Europarekord bedeuteten auch die 4:09,59 Minuten des Ungarn Laszlo Cseh über 400 m Lagen und die 3:34,25 Minuten von Russland mit der Lagen-Staffel. Der Sieger über 200 Meter Lagen Cseh verbesserte über die doppelte Distanz seine eigene Bestmarke um 4/100.

Der Grieche Ioannis Drymonakos in 4:14,72 und der Italiener Luca Marin in 4:16,69 belegten die Plätze zwei und drei. Die russische 4 x 100 Meter Lagenstaffel verbesserte ihre bisherige Rekordmarke vom 27. Juli 2003 (3:34,72 Minuten), aufgestellt bei den Weltmeisterschaften in Barcelona. Die deutsche Staffel hatte in Eindhoven das Finale mit dem neunten Vorlaufplatz verpasst.

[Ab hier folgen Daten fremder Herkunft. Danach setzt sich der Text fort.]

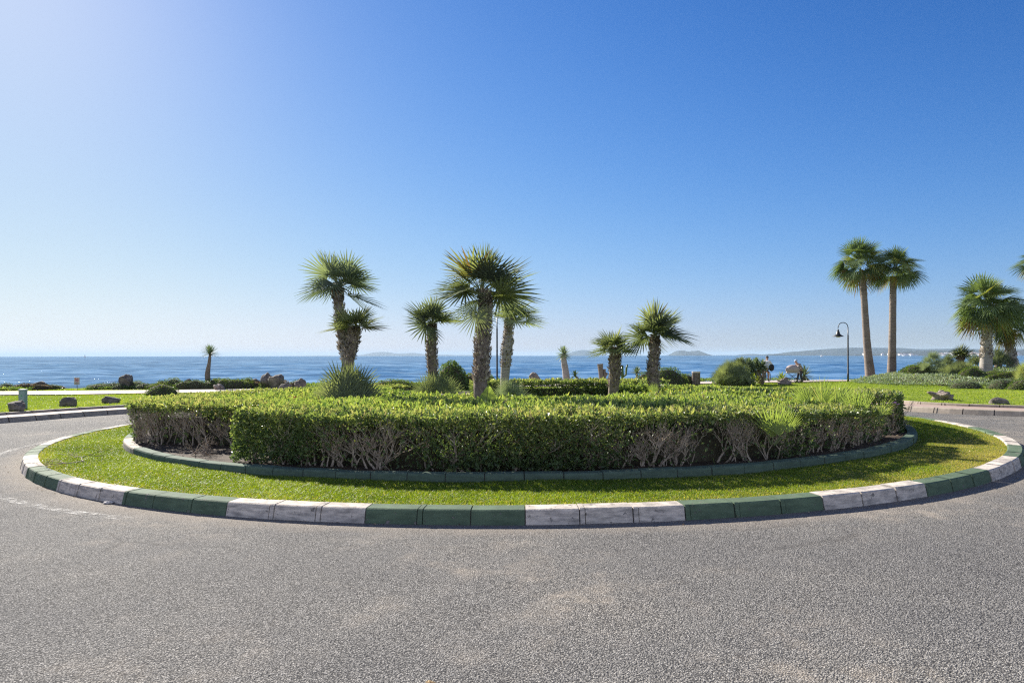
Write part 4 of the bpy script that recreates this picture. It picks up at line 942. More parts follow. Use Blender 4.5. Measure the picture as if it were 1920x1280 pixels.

"Wir sehen jetzt, welche Probleme wir haben", mahnte der nach Olympia aus DSV-Diensten scheidende Madsen Maßnahmen an. Zu viele Trainer und Athleten hätten zu viel Angst, sich zu stellen, erkannte er schon vor der EM.

Christa Thiel: "Der Cheftrainer scheitert daran, dass ihm die Stützpunkttrainer strukturell nicht folgen müssen." Noch in Eindhoven wurden Reformen auf den Weg gebracht. "Wir müssen die Strukturen ändern", klagte Madsen elementar Neues ein.